Lotus: Testing origami-inspired structures in microgravity

Abstract

Many space technologies are enabled by deployable mechanisms or structures to function: solar panels, radiators, and even crewed stations and rovers subsystems need to be stowed and deployed to fit in a launcher fairing and avoid unwanted vibrations during launch. Among those structures, the deployment of large membranes and panels can be designed with the help of an unexpected technique: origami folding. The idea has been spreading in every field of engineering in the past few years; compact, rigid-folded structures that can change shape in one simple motion fascinate micro-robotics as well as aerospace engineers. Origami-inspired structures can be engineered to answer many needs. The available launch volume can be optimized, creases can improve the rigidity of a structure while keeping it lightweight, thickness can be accounted for, and complex surfaces can be approximated by flat-foldable mechanisms. Several major space actors, such as the National Aeronautics and
 Space Administration (NASA) and the Japan Aerospace Exploration Agency (JAXA), have already implemented such techniques successfully or plan to do so in the near future.
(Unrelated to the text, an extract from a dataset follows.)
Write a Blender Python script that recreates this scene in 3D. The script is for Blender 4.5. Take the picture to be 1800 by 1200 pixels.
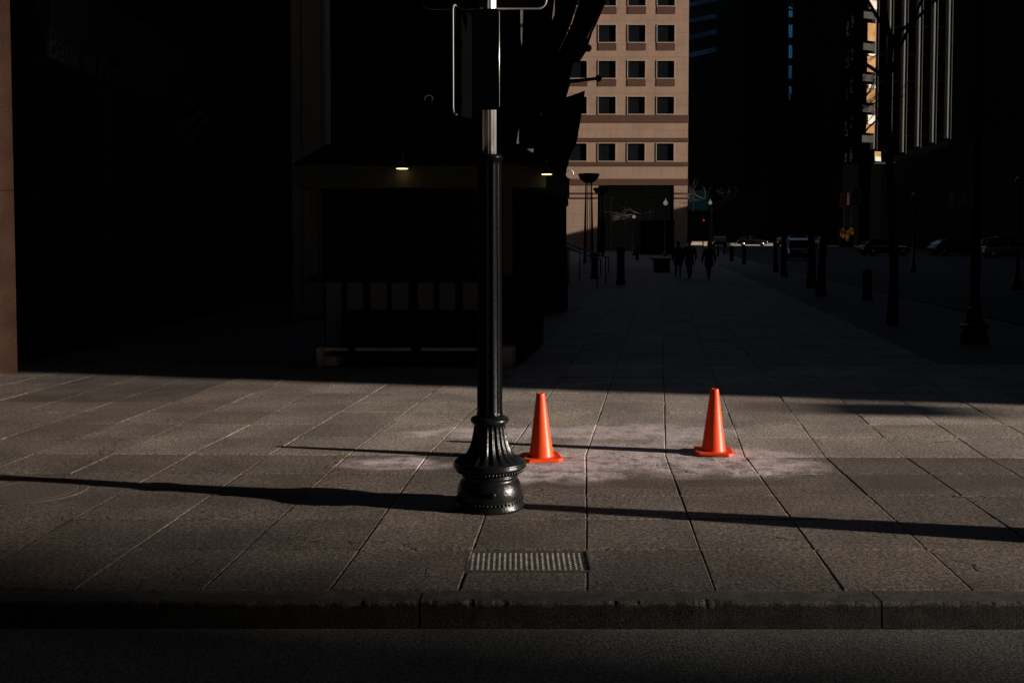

Following these breakthroughs, student project “Lotus” was submitted to the Parabole 2022 contest, an opportunity to test student projects in microgravity during a parabolic flight campaign organized by the French Space Agency and its subsidiary Novespace. The 5-members international student team will characterize and analyse the deployment and folding of innovative origami structure models for current and future space applications, especially volumes for deployable habitats, fuel tanks, or other resource containers such as asteroids and regolith; three stereo cameras will capture the geometry at different set speeds. To maximize the scientific return, several shapes and geometric parameters will be tested: three distinct structures are proposed to be tested, mostly limited by the volume available for the
 experiment. The models tested will be as similar as possible to their full-size counterparts, being made of space-grade polyimide, and their dynamics will be assessed in near-0g conditions to have a deployment environment that is as accurate as possible. These results will be compared with on-ground experiments with a similar experimental setup.